MOSSY WOODS



.SUMMARY
The goal for this project was to generate moss that had volume, not just a texture, on any chosen mesh. A major focus was to replicate accurate placement and behaviour of the moss - spawning it in semi-randomized locations and making it stretch over adjacent objects.

The final product consists of 5 major parts: The input mesh, a moss blanket, spawn points for the cards, a texture mask on the rock and the moss cards. I worked primarily in Houdini and Unreal Engine, but I also used the Substance Designer and Painter softwares to make the textures. The rocks I used for the moss generation were provided by fellow TGA student Marcus Lembke.
I had 2 weeks to create this piece. It was made during the spring of 2026.
.MOSS BLANKET mesh
The reason for this piece of geometry was to help create the thick look of the moss, since having only the cards on the input mesh looked way too sparse even with 100k+ cards spawned. I called this geometry the “moss blanket”. Below is an early rendition of the difference between having the blanket and not.

To generate the blanket mesh, I opened the input mesh in Houdini and used a grid and a mountain distortion to remove everything but the top part. I then selected a random selection of points and spawned some uneven geometry with randomized scale. By using a boolean and removing the overlapping sections, I achieved a more organic shape of the blanket that was closer to my references. By passing the geometry through a VDB volume, I was able to get the 3d, “fluffy” look I was aiming for.

.MOSS BLANKET material
I made the textures for the blanket material in Substance Designer by creating a variety of shapes that was fed into a tile generation node. I increased the amount of tiles generated and randomized scale, placement and rotations for each instance. I distorted the output through different noise textures before mapping the values to different colors to create a good color variation.

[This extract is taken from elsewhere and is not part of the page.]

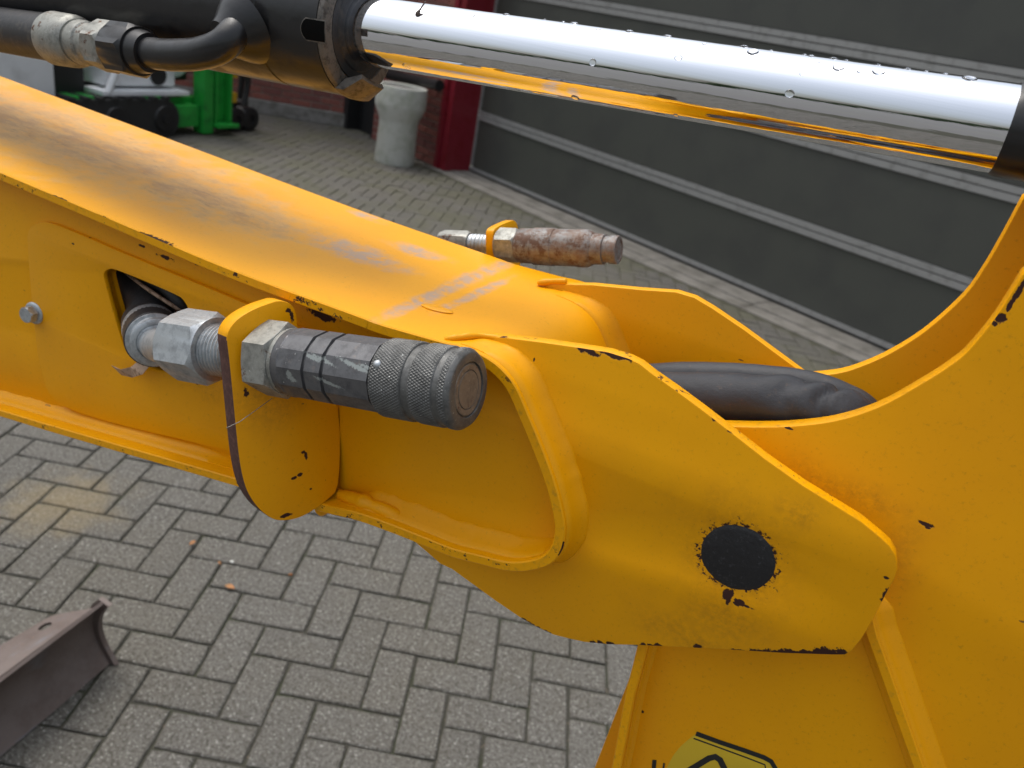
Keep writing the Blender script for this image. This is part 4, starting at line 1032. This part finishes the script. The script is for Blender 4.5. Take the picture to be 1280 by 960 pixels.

The Unreal material for the blanket turned out quite simple. After experimenting with the fuzzy shading model, I realized the best blending with the cards were achieved by using the default shading. Instead, I used Nanite’s tesselation and a scaled height map to add the spiky surface and make it blend in with the cards better.
.SPAWN POINTS
I used the generated blanket to spawn the cards, creating and transferring the normals of the original input mesh to points that I scattered on the blanket surface. To remove the points on the inside of the mesh (since I didn't want any cards to spawn inwards), I checked the normal of each point against the direction between the point's position and the centre point of the mesh. I then removed each point that returned a value withing a certain threshold, resulting in all the points on the inside of the mesh getting removed.
After giving the points randomized scale, I added a rotation attribute and randomly rotated each point around its own upward vector. I also found that I could transfer the class attribute from the cards (shown in “Card Meshes”) to the points by overriding the piece attribute with the class value. When I later spawned the cards on the points, all of these attributes were inherited by the cards - creating the variation I wanted.


.CARD MESHES
The cards were cut out planes based on an opacity texture from Megascans. After realizing the cards were not visible from many angles when placed on the input mesh, I decided to create a crossection for each plane, as well as bend them so they would be visible from a top down angle.
I exported all cards as one mesh, using the connectivity SOP in Houdini to separate them each into individual classes per crossection. Thanks to the transferring of each piece’s class attribute from the primitives to the points on the moss blanket (as described in "Spawn Points"), I could spawn the cards on the corresponding points across the mesh.



.CARDs MATERIAL

In the Unreal Shader Graph, I created distorted normals by using the cross product of the vector between the object’s world position and the pixel world position and the camera direction. This way, I could fake that some moss strands always reflected some light from any direction based on the camera position which contributed to the “fluffy” look of the cards.
.TEXTURE MASK
To make the moss and the input mesh blend together more smoothly, I painted a mask, using Substance Painter, where the blanket overlapped the surface. I then used this mask to lerp between different textures in the Unreal Shader Graph. By creating instances and booleans, I could use a single master material for all different input meshes, only switching out the textures and making optional customizations for each material instance.